Costelloe was from Ballyduff, Tralee, County Kerry. He was nominated as a candidate to the Industrial and Commercial Panel of the Seanad by the Taoiseach, Seán Lemass following the death of Fianna Fáil senator Daniel Moloney.[2] At the by-election, on 28 November 1963, Costelloe was elected on the first count with 112 votes as opposed to 87 for his Fine Gael opponent John Conlan (in a Seanad panel by-election, the electorate consists of the sitting deputies and senators).[3][4]

Writing in The Irish Times under the pseudonym Backbencher, journalist John Healy claimed that Costelloe's election was due to the "Kerry Mafia" in the Fianna Fáil party who had insisted that Moloney, a Kerry native, should be replaced by someone from the same area. A much younger candidate had been proposed but was outvoted; in Healy's view this was through the influence of long-serving North Kerry TD Tom McEllistrim who hoped his son, also Tom McEllistrim would inherit his seat on his retirement, and wanted to ensure no other candidate could use the Seanad seat to build support in the constituency.[1]

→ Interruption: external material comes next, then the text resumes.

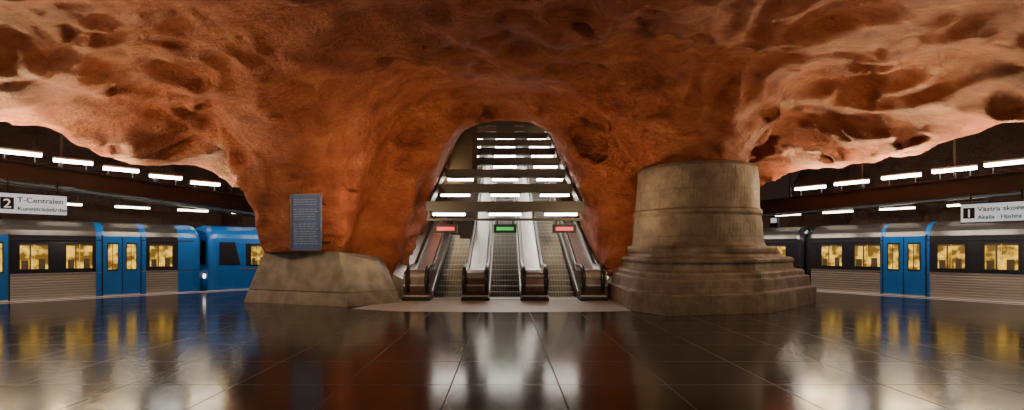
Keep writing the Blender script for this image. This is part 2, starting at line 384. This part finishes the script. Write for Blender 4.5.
for p in me.polygons:
    ang=[math.atan2(me.vertices[me.loops[li].vertex_index].co.y-cy,me.vertices[me.loops[li].vertex_index].co.x-cx)%(2*math.pi) for li in p.loop_indices]
    if max(ang)-min(ang)>3: ang=[a+2*math.pi if a<3 else a for a in ang]
    for li,a in zip(p.loop_indices,ang): uvl.data[li].uv=(a*2.2,me.vertices[me.loops[li].vertex_index].co.z)
md=ob.modifiers.new('b','BEVEL'); md.width=0.015; md.segments=1; md.limit_method='ANGLE'; md.angle_limit=0.6

# ------------------------------------------------------------------ escalators
YE=45.0
def zc(y): return max(0,(y-Y0))*SL
for k,xc in enumerate((-1.75,0,1.75)):
    b=B()
    y=Y0; i=0
    while y<YE-0.5:
        zt=SL*(y+0.4-Y0)
        b.box(xc-0.46,xc+0.46,y,y+0.42,zt-0.30,zt,'step')
        b.box(xc-0.46,xc+0.46,y-0.004,y+0.02,zt-0.012,zt+0.003,'steel')
        y+=0.4; i+=1
    b.box(xc-0.47,xc+0.47,15.35,Y0,-0.01,0.02,'steel')
    b.box(xc-0.46,xc+0.46,Y0-0.25,Y0,0.02,0.03,'step')
    for sx in(-1,1):
        xx=xc+sx*0.465
        b.hexa([(xx,15.7,0),(xx+sx*0.02,15.7,0),(xx+sx*0.02,YE,zc(YE)-0.2),(xx,YE,zc(YE)-0.2)],[(xx,15.7,0.25),(xx+sx*0.02,15.7,0.25),(xx+sx*0.02,YE,zc(YE)+0.25),(xx,YE,zc(YE)+0.25)],'steel')
    b.make('escalator')
def balustrade(xc,x0,x1,rails,outer=0):
    b=B()
    arc=[(15.30,0.0),(15.16,0.10),(15.06,0.28),(15.03,0.48),(15.06,0.66),(15.15,0.80),(15.30,0.88)]
    top=arc+[(16.5,0.88),(YE,0.88+SL*(YE-16.5))]
    bot=[(15.30+0.002*i,-0.01) for i in range(len(arc))]+[(16.5,0.0),(YE,SL*(YE-16.5)-0.4)]
    for (xa,xb,k,dz) in((x0,x1,'brown',0.0),(x0+0.14,x1-0.14,'steel',0.03)):
        for i in range(len(top)-1):
            t0,t1,b0,b1=top[i],top[i+1],bot[i],bot[i+1]
            if k=='steel' and i<len(arc)-3: continue
            tt0=(t0[0],t0[1]+dz); tt1=(t1[0],t1[1]+dz)
            b.hexa([(xa,b0[0],b0[1]),(xb,b0[0],b0[1]),(xb,b1[0],b1[1]),(xa,b1[0],b1[1])],[(xa,tt0[0],tt0[1]),(xb,tt0[0],tt0[1]),(xb,tt1[0],tt1[1]),(xa,tt1[0],tt1[1])],k)
    for z in(0.12,0.44,0.72):
        b.box(x0-0.005,x1+0.005,14.99 if z==0.44 else 15.04,15.3,z,z+0.05,'steel')
    b.box(x0-0.03,x1+0.03,15.0,15.7,-0.01,0.09,'dark')
    for xr in rails:
        path=[(xr,15.5,0.20),(xr,15.2,0.22),(xr,15.02,0.33),(xr,14.94,0.52),(xr,14.95,0.70),(xr,15.04,0.87),(xr,15.2,0.98),(xr,15.45,1.02),(xr,16.3,1.02),(xr,16.6,1.05),(xr,17.2,1.02+SL*0.72),(xr,YE,1.02+SL*(YE-16.5))]
        b.tube(path,0.05,'rubber',8,0.06)
        b.box(xr-0.02,xr+0.02,15.3,16.5,0.86,1.0,'steel')
        b.hexa([(xr-.02,16.5,.86),(xr+.02,16.5,.86),(xr+.02,YE,.86+SL*(YE-16.5)),(xr-.02,YE,.86+SL*(YE-16.5))],[(xr-.02,16.5,1.0),(xr+.02,16.5,1.0),(xr+.02,YE,1.0+SL*(YE-16.5)),(xr-.02,YE,1.0+SL*(YE-16.5))],'steel')
    if outer:
        xa,xb=sorted((outer*3.02,outer*3.5)); za,zb_=(0.75,0.5) if outer<0 else (0.5,0.75)
        b.hexa([(xa,16.0,-0.3),(xb,16.0,-0.3),(xb,YE,SL*(YE-16.5)-0.4),(xa,YE,SL*(YE-16.5)-0.4)],[(xa,16.0,za),(xb,16.0,zb_),(xb,YE,zb_+0.2+SL*(YE-16.5)),(xa,YE,za+0.2+SL*(YE-16.5))],'steel')
    b.make('escalator_balustrade',bevel=0.012)
for xc in(-0.875,0.875): balustrade(xc,xc-0.385,xc+0.385,(xc-0.33,xc+0.33))
balustrade(-2.62,-3.0,-2.24,(-2.30,-2.86),-1); balustrade(2.62,2.24,3.0,(2.30,2.86),1)
b=B(); b.box(-3.0,3.0,15.9,16.3,-0.01,0.012,'steel'); b.make('escalator_comb_plate')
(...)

Healy, suggesting Costelloe was older than his claimed age of 63, and was poorly qualified for the Industrial and Commercial panel ("He runs a tidy little grocery shop and he has a bit of land."), pointed out that he had previously failed to be elected to Kerry County Council, and suggested Costelloe would have little to contribute in the Seanad ("he will cause the shorthand takers no trouble").[1] In the event, he made just four interventions during his term.[5]

He was not re-elected at the 1965 Seanad election.